When working with fraction equations, like \( \frac{1}{x-3}+\frac{4}{x}=2 \), knowing how to find the Least Common Denominator (LCD) is essential. The LCD is the smallest expression that all denominator terms can divide into without a remainder. In our equation, the denominators are \( x-3 \) and \( x \). These expressions do not share common factors, so their product \((x-3)x\) becomes the LCD.

Why is finding the LCD important? Using the LCD allows us to clear the fractions by transforming the entire equation. This step simplifies solving the equation because fractions can be tricky to work with. By multiplying each term by the LCD, we eliminate denominators. This transforms our original fraction-heavy equation into a friendlier, fraction-free equation.

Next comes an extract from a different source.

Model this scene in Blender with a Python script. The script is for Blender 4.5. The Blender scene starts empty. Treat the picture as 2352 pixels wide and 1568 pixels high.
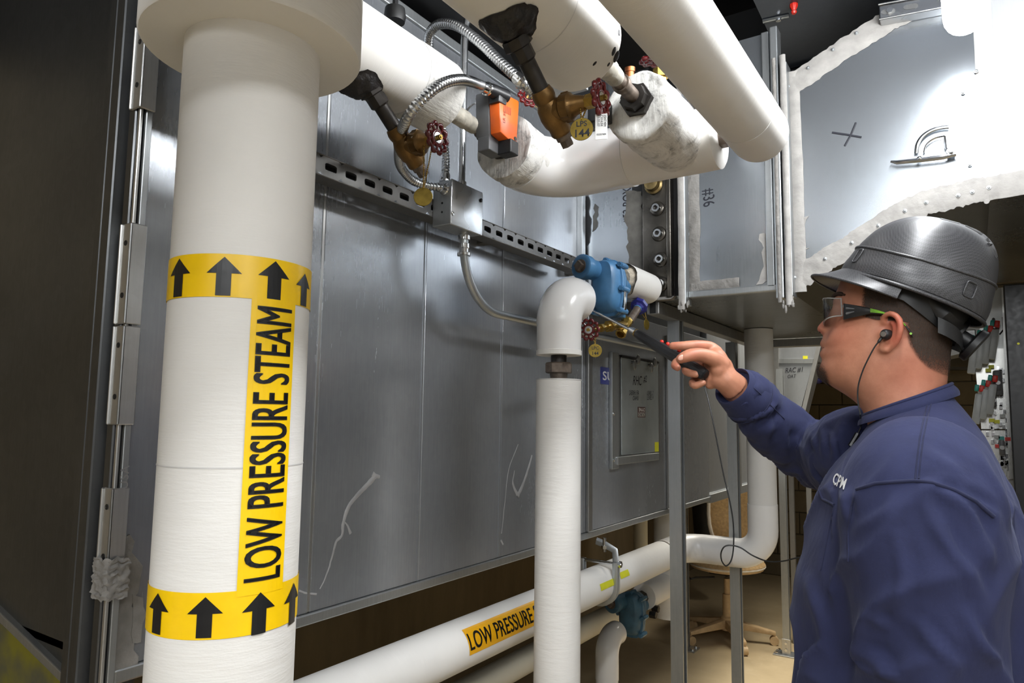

After clearing the fractions in our original problem, we obtain a new equation: \(5x - 12 = 2x^2 - 6x \). This equation is a quadratic equation, recognized by its highest term, \(x^2\). Quadratic equations are common in algebra and have the standard form \(ax^2 + bx + c = 0\), where \(a\), \(b\), and \(c\) are constants.

Quadratic equations can be solved in multiple ways, including factoring, completing the square, or using the quadratic formula. This particular problem involves moving all terms to one side, giving us \(0 = 2x^2 - 11x + 12 \). This arrangement sets up an equation perfectly for factoring, a process that breaks down the equation for simpler solution finding.

Factoring is a vital skill in solving quadratic equations like \(2x^2 - 11x + 12 = 0 \). The goal is to express the quadratic expression as a product of two binomials. Here, we factor by first identifying two numbers that multiply to the product of the leading coefficient and constant term (\(2 \times 12 = 24\)) and add up to the middle coefficient (\(-11\)).

Once we find these numbers, \(-3\) and \(-8\), we can rewrite the middle term, resulting in \(2x^2 - 3x - 8x + 12\). By grouping terms, \((2x^2 - 3x) - (8x - 12)\), and factoring each group, the quadratic beautifully factors to \((2x - 3)(x - 4) = 0\).

This factorization allows us to set each factor equal to zero in order to solve for \(x\). Such techniques are not only applicable in algebraic problems, but essential as you progress into more advanced mathematics.